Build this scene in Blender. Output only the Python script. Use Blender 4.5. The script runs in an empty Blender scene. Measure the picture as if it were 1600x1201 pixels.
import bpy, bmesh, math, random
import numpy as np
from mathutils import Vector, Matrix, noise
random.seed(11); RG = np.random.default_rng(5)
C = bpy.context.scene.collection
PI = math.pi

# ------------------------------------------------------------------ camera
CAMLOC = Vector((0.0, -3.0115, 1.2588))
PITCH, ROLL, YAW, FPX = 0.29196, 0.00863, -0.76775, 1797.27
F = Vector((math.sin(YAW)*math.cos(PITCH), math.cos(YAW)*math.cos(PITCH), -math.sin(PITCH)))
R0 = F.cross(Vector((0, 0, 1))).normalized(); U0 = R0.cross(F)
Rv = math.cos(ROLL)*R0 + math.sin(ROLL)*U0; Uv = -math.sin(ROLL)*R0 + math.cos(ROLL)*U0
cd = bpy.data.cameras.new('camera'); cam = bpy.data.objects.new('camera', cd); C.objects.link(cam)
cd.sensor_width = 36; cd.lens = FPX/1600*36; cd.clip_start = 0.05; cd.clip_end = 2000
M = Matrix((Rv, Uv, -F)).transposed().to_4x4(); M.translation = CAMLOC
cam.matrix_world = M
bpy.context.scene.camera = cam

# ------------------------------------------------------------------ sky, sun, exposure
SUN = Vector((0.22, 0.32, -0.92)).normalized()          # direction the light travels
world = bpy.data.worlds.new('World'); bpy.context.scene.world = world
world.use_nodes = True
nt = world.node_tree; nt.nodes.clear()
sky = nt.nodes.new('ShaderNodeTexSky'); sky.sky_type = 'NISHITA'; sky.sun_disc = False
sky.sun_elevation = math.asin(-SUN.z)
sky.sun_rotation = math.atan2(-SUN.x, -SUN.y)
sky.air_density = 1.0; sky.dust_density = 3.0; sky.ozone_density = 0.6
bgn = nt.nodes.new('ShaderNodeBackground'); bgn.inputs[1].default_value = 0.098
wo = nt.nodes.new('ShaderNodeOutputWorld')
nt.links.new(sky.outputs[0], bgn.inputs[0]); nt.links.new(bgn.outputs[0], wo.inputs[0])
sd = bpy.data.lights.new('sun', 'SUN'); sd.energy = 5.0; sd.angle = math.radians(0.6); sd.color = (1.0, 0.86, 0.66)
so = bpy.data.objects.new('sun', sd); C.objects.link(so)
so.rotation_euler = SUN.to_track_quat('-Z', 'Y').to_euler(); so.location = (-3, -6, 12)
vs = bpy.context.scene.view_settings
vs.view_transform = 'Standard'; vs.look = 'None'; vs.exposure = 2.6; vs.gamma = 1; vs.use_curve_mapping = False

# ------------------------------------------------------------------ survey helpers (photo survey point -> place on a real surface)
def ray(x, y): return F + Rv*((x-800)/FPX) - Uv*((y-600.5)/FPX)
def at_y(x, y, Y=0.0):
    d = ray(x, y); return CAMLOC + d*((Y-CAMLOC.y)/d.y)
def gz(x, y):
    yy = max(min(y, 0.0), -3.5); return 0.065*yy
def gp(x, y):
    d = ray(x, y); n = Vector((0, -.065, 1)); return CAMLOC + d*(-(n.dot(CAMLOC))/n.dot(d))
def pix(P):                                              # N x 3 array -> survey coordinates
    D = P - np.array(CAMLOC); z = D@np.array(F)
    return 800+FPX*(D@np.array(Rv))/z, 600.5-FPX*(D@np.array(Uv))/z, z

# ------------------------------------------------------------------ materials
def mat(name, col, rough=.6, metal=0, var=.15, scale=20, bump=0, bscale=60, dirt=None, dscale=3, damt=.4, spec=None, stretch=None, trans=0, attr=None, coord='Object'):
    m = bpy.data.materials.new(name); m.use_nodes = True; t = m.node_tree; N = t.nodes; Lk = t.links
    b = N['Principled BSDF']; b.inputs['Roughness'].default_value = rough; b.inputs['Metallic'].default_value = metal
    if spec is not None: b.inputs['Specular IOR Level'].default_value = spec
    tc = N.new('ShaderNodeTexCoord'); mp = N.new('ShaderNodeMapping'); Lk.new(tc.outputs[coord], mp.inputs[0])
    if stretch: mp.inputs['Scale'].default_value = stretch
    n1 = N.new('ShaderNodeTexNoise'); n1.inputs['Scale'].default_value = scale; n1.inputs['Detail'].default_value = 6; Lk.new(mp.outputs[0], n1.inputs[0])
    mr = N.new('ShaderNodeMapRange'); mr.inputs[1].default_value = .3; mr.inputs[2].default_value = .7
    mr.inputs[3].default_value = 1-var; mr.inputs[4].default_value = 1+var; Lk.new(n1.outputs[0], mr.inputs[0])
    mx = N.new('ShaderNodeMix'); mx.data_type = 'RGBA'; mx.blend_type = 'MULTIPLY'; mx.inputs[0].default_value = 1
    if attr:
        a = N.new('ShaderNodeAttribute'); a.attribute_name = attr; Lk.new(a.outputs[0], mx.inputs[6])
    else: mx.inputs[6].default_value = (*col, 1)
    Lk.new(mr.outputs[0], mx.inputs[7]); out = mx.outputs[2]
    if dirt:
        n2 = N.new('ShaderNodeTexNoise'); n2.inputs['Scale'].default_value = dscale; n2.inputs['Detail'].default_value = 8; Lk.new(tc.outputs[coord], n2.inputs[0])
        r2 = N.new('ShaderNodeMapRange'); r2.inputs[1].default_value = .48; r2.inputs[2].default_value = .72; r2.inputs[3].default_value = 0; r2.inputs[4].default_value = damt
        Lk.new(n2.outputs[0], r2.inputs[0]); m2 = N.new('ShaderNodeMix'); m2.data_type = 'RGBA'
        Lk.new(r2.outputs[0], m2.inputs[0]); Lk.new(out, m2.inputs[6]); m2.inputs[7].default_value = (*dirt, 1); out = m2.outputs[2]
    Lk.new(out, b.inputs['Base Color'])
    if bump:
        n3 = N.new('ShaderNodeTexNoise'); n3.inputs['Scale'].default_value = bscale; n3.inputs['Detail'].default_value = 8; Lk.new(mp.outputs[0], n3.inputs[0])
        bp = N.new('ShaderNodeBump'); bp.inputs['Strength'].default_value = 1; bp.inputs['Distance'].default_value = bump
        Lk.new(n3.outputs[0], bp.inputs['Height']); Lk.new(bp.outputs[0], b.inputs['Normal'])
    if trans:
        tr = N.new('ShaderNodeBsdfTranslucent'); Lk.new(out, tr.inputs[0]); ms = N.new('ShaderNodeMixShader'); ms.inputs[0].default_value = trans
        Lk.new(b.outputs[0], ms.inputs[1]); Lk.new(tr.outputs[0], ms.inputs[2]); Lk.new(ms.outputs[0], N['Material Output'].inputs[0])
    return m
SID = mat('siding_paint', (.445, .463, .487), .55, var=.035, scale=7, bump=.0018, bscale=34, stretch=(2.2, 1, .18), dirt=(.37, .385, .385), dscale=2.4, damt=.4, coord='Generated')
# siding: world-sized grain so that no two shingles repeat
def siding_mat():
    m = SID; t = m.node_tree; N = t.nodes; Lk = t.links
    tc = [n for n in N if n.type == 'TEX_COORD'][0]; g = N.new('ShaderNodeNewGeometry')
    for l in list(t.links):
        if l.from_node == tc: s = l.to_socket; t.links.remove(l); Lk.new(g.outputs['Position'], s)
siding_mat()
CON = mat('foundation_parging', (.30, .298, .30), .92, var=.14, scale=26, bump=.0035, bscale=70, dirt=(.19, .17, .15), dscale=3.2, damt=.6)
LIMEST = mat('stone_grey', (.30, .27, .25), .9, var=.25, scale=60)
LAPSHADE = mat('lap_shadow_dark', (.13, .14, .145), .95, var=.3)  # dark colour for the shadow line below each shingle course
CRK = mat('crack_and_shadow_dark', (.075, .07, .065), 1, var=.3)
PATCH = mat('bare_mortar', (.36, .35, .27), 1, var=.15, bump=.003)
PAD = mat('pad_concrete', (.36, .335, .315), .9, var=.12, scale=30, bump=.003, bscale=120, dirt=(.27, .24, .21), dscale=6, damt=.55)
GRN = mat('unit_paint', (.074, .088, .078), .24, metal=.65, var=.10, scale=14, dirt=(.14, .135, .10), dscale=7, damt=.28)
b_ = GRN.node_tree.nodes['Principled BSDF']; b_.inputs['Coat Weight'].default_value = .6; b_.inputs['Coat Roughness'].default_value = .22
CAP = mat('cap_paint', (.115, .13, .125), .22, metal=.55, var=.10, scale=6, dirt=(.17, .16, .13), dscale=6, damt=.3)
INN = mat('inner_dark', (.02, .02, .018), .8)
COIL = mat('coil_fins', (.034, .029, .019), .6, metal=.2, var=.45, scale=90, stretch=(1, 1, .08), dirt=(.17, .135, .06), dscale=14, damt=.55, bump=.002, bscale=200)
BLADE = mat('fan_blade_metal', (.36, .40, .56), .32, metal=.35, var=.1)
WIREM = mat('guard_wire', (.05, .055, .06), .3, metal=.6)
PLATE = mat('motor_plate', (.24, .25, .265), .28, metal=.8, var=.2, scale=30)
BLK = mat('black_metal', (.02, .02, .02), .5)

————

» **PROBLEM**
Up to and including the line with "bpy.context.scene.camera = cam", repeat the data exactly, starting from its first line; nothing else belongs in the response.

» **SOLUTION FOR THIS EXERCISE**
Build this scene in Blender. Output only the Python script. Use Blender 4.5. The script runs in an empty Blender scene. Measure the picture as if it were 1600x1201 pixels.
import bpy, bmesh, math, random
import numpy as np
from mathutils import Vector, Matrix, noise
random.seed(11); RG = np.random.default_rng(5)
C = bpy.context.scene.collection
PI = math.pi

# ------------------------------------------------------------------ camera
CAMLOC = Vector((0.0, -3.0115, 1.2588))
PITCH, ROLL, YAW, FPX = 0.29196, 0.00863, -0.76775, 1797.27
F = Vector((math.sin(YAW)*math.cos(PITCH), math.cos(YAW)*math.cos(PITCH), -math.sin(PITCH)))
R0 = F.cross(Vector((0, 0, 1))).normalized(); U0 = R0.cross(F)
Rv = math.cos(ROLL)*R0 + math.sin(ROLL)*U0; Uv = -math.sin(ROLL)*R0 + math.cos(ROLL)*U0
cd = bpy.data.cameras.new('camera'); cam = bpy.data.objects.new('camera', cd); C.objects.link(cam)
cd.sensor_width = 36; cd.lens = FPX/1600*36; cd.clip_start = 0.05; cd.clip_end = 2000
M = Matrix((Rv, Uv, -F)).transposed().to_4x4(); M.translation = CAMLOC
cam.matrix_world = M
bpy.context.scene.camera = cam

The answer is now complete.